Reviews with the most likes.
Wow, a Printz winner for a reason. Felt like the exact right amount of surrealism here to get her points across but not be overly didactic. Metaphorical and twisty and smart and emotional, a meditation on a family's original sins and how they pass from one generation to the next, with the current generation finally working to make changes together. This will probably be in my top 5 reads this year.
Tradition gets away with lots of shit around here. [...] Tradition. You can say what you want so long as you're not throwing anvils, I guess. They call it freedom of speech or traditional family values. The louder ones call it heritage—as if it were in our blood to be assholes to other people, as if we'd inherited it. [...] Freedom of speech. Freedom of family values. Even if your family values suck.
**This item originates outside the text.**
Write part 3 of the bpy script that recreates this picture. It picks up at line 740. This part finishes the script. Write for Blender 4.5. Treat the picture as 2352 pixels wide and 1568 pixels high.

A.S. King's books are always weird, but this one might be the weirdest yet out of all her works I've read. But once you get past the weirdness, this one is actually a great read exploring the dangers of family legacies (traditions & values) and how a family's actions have a ripple effect on the lives of the generations to come. The title, Dig, is a reference to the third-generation kids in the story, who are trying to dig their way out from the horrible values like racism and white supremacy that their family upholds. “This book is supposed to be uncomfortable. I'd apologize, but I'm not sorry,” the author wrote in the acknowledgments. And it really was very fitting.
It was going really well until the climax and then it was like the author stopped caring? The last few chapters are like early drafts or notes for a scene yet to be written. Ruined the book for me.